Israel Pérez López

Estimados hermanos, celebramos el domingo de Pentecostés, culminando así la fiesta de la Pascua, los 50 días en los que celebramos la resurrección de Jesucristo. El Espíritu Santo, don de El Resucitado a los creyentes, es el protagonista de este día. Jesús, tal y como les había prometido antes de su pasión y muerte, no deja huérfanos a sus seguidores, sino lo envía para que sea “el alma de la Iglesia naciente”.

El Espíritu Santo es el inicio de una nueva creación, tal y como lo describe San Juan en el Evangelio, Jesús resucitado se aparece a los discípulos y sopla sobre ellos, como Dios que insufló su aliento vivificador en Adán al crearlo, les infunde el Espíritu Santo, creando una nueva humanidad. Revela el misterio de Dios a todos los pueblos, uniéndolos en uno solo, la Iglesia (prefacio “el misterio de Pentecostés”).

¿Qué significado tiene que el Espíritu Santo venga sobre la Iglesia en el día de Pentecostés? La respuesta es para indicar que éste es la ley que sella la nueva y eterna alianza, y que consagra al pueblo real y sacerdotal, que es la Iglesia.

Una norma escrita ya no sobre tablas de piedra sino sobre la carne, que son los corazones de los hombres. Es lo que San Lucas quiere inculcar en el libro de los Hechos de los apóstoles (Cfr. 2,1-11), describiendo voluntariamente la llegada del Espíritu Santo con las apariencias de viento y fuego, que marcaron el inicio de la vida de la Iglesia, de la familia de los hijos de Dios.*

Por ello, el Catecismo de la Iglesia Católica en el número 687, dice: "Nadie conoce lo íntimo de Dios, sino el Espíritu de Dios" (1 Co. 2, 11). Pues bien, el espíritu que lo revela nos hace conocer a Cristo, su Verbo, su Palabra viva, pero no se revela a sí mismo.

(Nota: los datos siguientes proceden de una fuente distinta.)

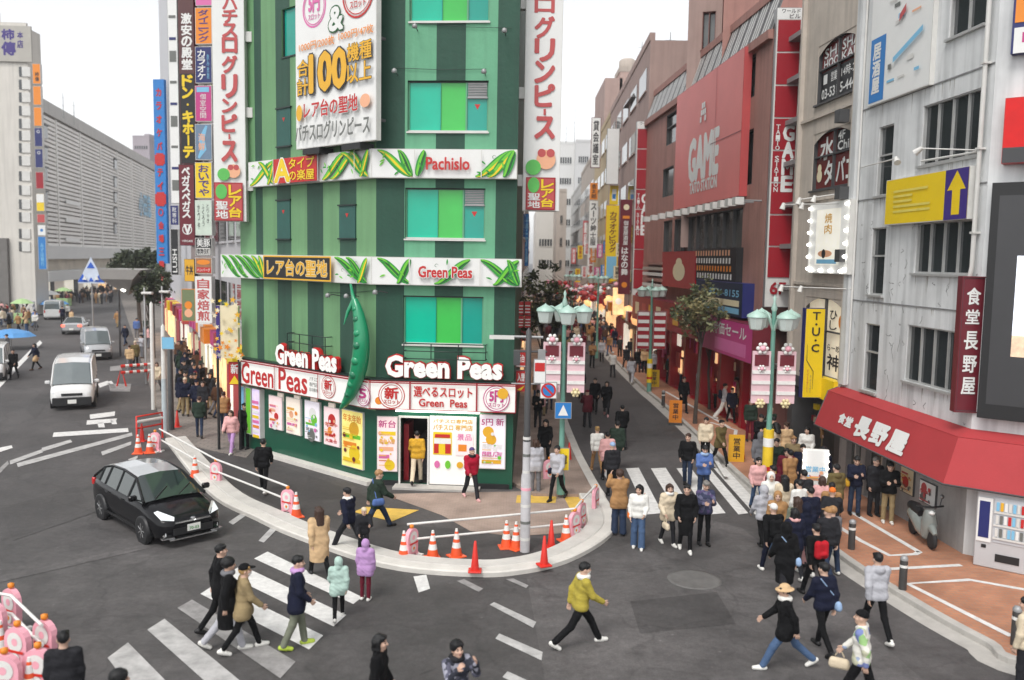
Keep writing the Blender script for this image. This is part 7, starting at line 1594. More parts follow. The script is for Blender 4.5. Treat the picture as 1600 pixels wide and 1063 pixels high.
# festive strings of red and pink over the far street
rr = random.Random(77);
for k in range(4):
 a = G(868 - k * 6, 545 - 6 * k, 0); b_ = G(968 - k * 14, 552 - 6 * k, 0); t = thing('festoon', ('red and pink festoon nearest across the street', 'second red and pink festoon up the street', 'third red and pink festoon up the street', 'farthest red and pink festoon up the street')[k], 'decoration', a, 0, 'festoons over the street')
 za_ = zat(a, 430); p0, p1 = a + Vector((0, 0, za_)), b_ + Vector((0, 0, za_)); pts = [p0.lerp(p1, i / 10) - Vector((0, 0, 1.2 * math.sin(math.pi * i / 10))) for i in range(11)]; mb = MB(); mb.tube(pts, .02, dgrey, 4); mb.build('wire', t); mb = MB()
 for i in range(1, 10):
  for j in range(2): c = pts[i] + Vector((rr.uniform(-.3, .3), rr.uniform(-.1, .1), -.25 - .4 * j)); r = rr.uniform(.16, .3); mb.lathe([(0, -r), (r, -r * .4), (r, r * .4), (0, r)], c, rr.choice([red, coral, pinkp, white, red]), 8)
 mb.build('lantern', t)
# ------------------------------------------------------------------ people: smooth blended bodies from a distance field
class SDF:
 def __init__(s, res): s.res = res; s.p = []
 def cap(s, a, b, ra, rb, k=.03): s.p.append(('c', np.array(a, float), np.array(b, float), ra, rb, k)); return s
 def ell(s, c, r, k=.02, R=None): s.p.append(('e', np.array(c, float), np.array(r, float), R, 0, k)); return s
 def sub(s, c, r, k=.01, R=None): s.p.append(('s', np.array(c, float), np.array(r, float), R, 0, k)); return s
 def cut(s, p, n): s.p.append(('p', np.array(p, float), np.array(n, float), 0, 0, 0)); return s     # keeps the side n points away from
 def wrinkle(s, a, f): s.w = (a, f); return s
 w = None
 def mesh(s):
  lo = np.full(3, 9.); hi = np.full(3, -9.)
  for t in s.p:
   if t[0] == 'c':
    r = max(t[3], t[4]); lo = np.minimum(lo, np.minimum(t[1], t[2]) - r); hi = np.maximum(hi, np.maximum(t[1], t[2]) + r)
   elif t[0] == 'e': r = t[2].max(); lo = np.minimum(lo, t[1] - r); hi = np.maximum(hi, t[1] + r)
  h = s.res; lo -= 3 * h; hi += 3 * h; n = np.ceil((hi - lo) / h).astype(int) + 1
  D = np.full(n, .3, np.float32); ax = [lo[i] + h * np.arange(n[i]) for i in range(3)]
  def region(c0, c1):
   i0 = np.maximum(((c0 - lo) / h).astype(int), 0); i1 = np.minimum(((c1 - lo) / h).astype(int) + 2, n)
   sl = tuple(slice(i0[i], i1[i]) for i in range(3)); X, Y, Z = np.meshgrid(ax[0][sl[0]], ax[1][sl[1]], ax[2][sl[2]], indexing='ij'); return sl, X, Y, Z
  for t in s.p:
   if t[0] == 'c':
    _, a, b, ra, rb, k = t; r = max(ra, rb) + k + 3 * h
    sl, X, Y, Z = region(np.minimum(a, b) - r, np.maximum(a, b) + r); d = b - a; L = max(d @ d, 1e-9)
    u = np.clip(((X - a[0]) * d[0] + (Y - a[1]) * d[1] + (Z - a[2]) * d[2]) / L, 0, 1)
    q = np.sqrt((X - a[0] - u * d[0]) ** 2 + (Y - a[1] - u * d[1]) ** 2 + (Z - a[2] - u * d[2]) ** 2) - (ra + (rb - ra) * u)
   elif t[0] in 'es':
    _, c, rr, R, _, k = t; r = rr.max() + k + 3 * h; sl, X, Y, Z = region(c - r, c + r); X = X - c[0]; Y = Y - c[1]; Z = Z - c[2]
    if R is not None:
     X, Y, Z = (R[0, 0] * X + R[1, 0] * Y + R[2, 0] * Z, R[0, 1] * X + R[1, 1] * Y + R[2, 1] * Z, R[0, 2] * X + R[1, 2] * Y + R[2, 2] * Z)
    m = np.sqrt((X / rr[0]) ** 2 + (Y / rr[1]) ** 2 + (Z / rr[2]) ** 2); g = np.sqrt((X / rr[0] ** 2) ** 2 + (Y / rr[1] ** 2) ** 2 + (Z / rr[2] ** 2) ** 2) + 1e-6
    q = m * (m - 1) / g
   else:
    _, p, nn = t[:3]; X, Y, Z = np.meshgrid(*ax, indexing='ij'); D = np.maximum(D, ((X - p[0]) * nn[0] + (Y - p[1]) * nn[1] + (Z - p[2]) * nn[2]).astype(np.float32)); continue
   A = D[sl]
   if t[0] == 's': hh = np.maximum(k - np.abs(A + q), 0) / k; D[sl] = np.maximum(A, -q) + hh * hh * k * .25
   else: hh = np.maximum(k - np.abs(A - q), 0) / k; D[sl] = np.minimum(A, q) - hh * hh * k * .25
  if s.w:
   a, f = s.w; X, Y, Z = np.meshgrid(*ax, indexing='ij')
   D += (a * (np.sin(f * (.55 * Z + .6 * X) + 4 * np.sin(6 * X + 9 * Z + 5 * Y)) * .5 + .5 * np.sin(f * 1.3 * (X * .8 - Z * .35) + 3 * np.sin(7 * Z + 4 * Y)) + .35 * np.sin(2.1 * f * Z + 6 * np.sin(9 * X)))).astype(np.float32)
  return nets(D, lo, h)
def nets(D, lo, h):
 ins = D < 0
 c = np.zeros(tuple(x - 1 for x in D.shape), np.int8)
 cs = [(i, j, k) for i in (0, 1) for j in (0, 1) for k in (0, 1)]
 nx, ny, nz = c.shape
 S_ = lambda A, o: A[o[0]:o[0] + nx, o[1]:o[1] + ny, o[2]:o[2] + nz]
 for o in cs: c += S_(ins, o)
 act = (c > 0) & (c < 8); idx = np.argwhere(act)
 if len(idx) == 0: return np.zeros((0, 3)), np.zeros((0, 4), int)
 pos = np.zeros((len(idx), 3)); cnt = np.zeros(len(idx))
 for o in cs:
  for a in range(3):
   if o[a]: continue
   o2 = list(o); o2[a] = 1
   d0 = D[idx[:, 0] + o[0], idx[:, 1] + o[1], idx[:, 2] + o[2]]; d1 = D[idx[:, 0] + o2[0], idx[:, 1] + o2[1], idx[:, 2] + o2[2]]
   m = (d0 < 0) != (d1 < 0); t = np.where(m, d0 / np.where(m, d0 - d1, 1), 0)
   p = np.tile(np.array(o, float), (len(idx), 1)); p[:, a] += t; pos[m] += p[m]; cnt[m] += 1
 V = lo + h * (idx + pos / cnt[:, None])
 vid = -np.ones(c.shape, int); vid[act] = np.arange(len(idx)); Q = []
 for a in range(3):
  b, d = (a + 1) % 3, (a + 2) % 3
  sl0 = [slice(1, -1)] * 3; sl1 = [slice(1, -1)] * 3; sl0[a] = slice(0, -1); sl1[a] = slice(1, None)
  e0, e1 = ins[tuple(sl0)], ins[tuple(sl1)]; ch = np.argwhere(e0 != e1)
  off = np.array([1, 1, 1]); off[a] = 0; base = ch + off
  eb = np.zeros(3, int); eb[b] = 1; ed = np.zeros(3, int); ed[d] = 1
  g_ = lambda q: vid[q[:, 0], q[:, 1], q[:, 2]]
  q = np.stack([g_(base), g_(base - eb), g_(base - eb - ed), g_(base - ed)], 1); fl = e0[tuple(ch.T)]
  q[fl] = q[fl][:, ::-1]
  Q.append(q[:, ::-1])
 Q = np.concatenate(Q); return V, Q[(Q >= 0).all(1)]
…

El que "habló por los profetas" nos hace oír la palabra del padre. Pero a Él no le oímos. No le conocemos sino en la obra mediante, la cual nos revela al Verbo y nos dispone a recibirlo en la fe. El espíritu de verdad que nos "devela" a Cristo, "no habla de sí mismo" (Jn. 16, 13). Un ocultamiento tan discreto, propiamente divino, explica por qué "el mundo no puede recibirle, porque no le ve ni le conoce", mientras que los que creen en Cristo le conocen porque él mora en ellos (Jn. 14, 17).

Hoy celebramos la llegada de ese espíritu, que nos convoca en la unidad maravillosa de la familia de Dios, que es la Iglesia, la cual, como un solo cuerpo, gracias a la sucesión apostólica por el Sacramento del Orden, lo comunica, pues ya “hemos sido bautizados en un mismo espíritu, para formar un solo cuerpo” (Cfr. 2ª Lect. 1 Cor. 12, 3-7.12-13) y en la confirmación, que actualiza Pentecostés, donde se fortalece la de los discípulos convirtiéndose en testigos de El Resucitado en el mundo (Cfr. 1ª Lect. Hch 2,1-11).

El Espíritu Santo, fuente de toda dádiva –como le llamaba San Juan Pablo II–, estuvo presente en la creación. Iluminó a los profetas e inspiró las escrituras y la tradición. Y sobre todo, por su obra, el hijo único de Dios fue concebido en el seno virginal de María y fue ungido para salvarnos y mostrarnos el camino hacia la felicidad plena y eterna que Él nos obtuvo: el amor. Un amor que es comprender, tratar con justicia, servir y perdonar, tal y como Cristo nos ha enseñado.** .

Asimismo, da vida y renueva toda la tierra, es fuente inagotable de gracia y constantemente nos invita a volver a esta fuente, para que nos acompañe e ilumine en nuestros peregrinar diario, en nuestro trabajo, familia, problemas y cada momento que vamos viviendo, ya que es el amigo que está siempre a nuestro lado y nos ayuda a reconocer a Jesús como el único salvador y modelo (Cfr. 2ª Lect. 1 Cor. 12, 3-7.12-13), para ser sus alegres discípulos y misioneros, que supliquemos constantemente con toda confianza:

Ven, Espíritu Santo,

Llena los corazones de tus fieles

y enciende en ellos

el fuego de tu amor.

Envía, Señor, tu Espíritu.

Y se renovará la faz de la Tierra.

Amén.

*Cfr. Cantalamesa, R., Echad las redes, Ciclo “A”, p. 166.

**Lira Rugarcía, Eugenio, ¡Celebrar al Señor es nuestra fuerza!, Ciclo A, p. 123.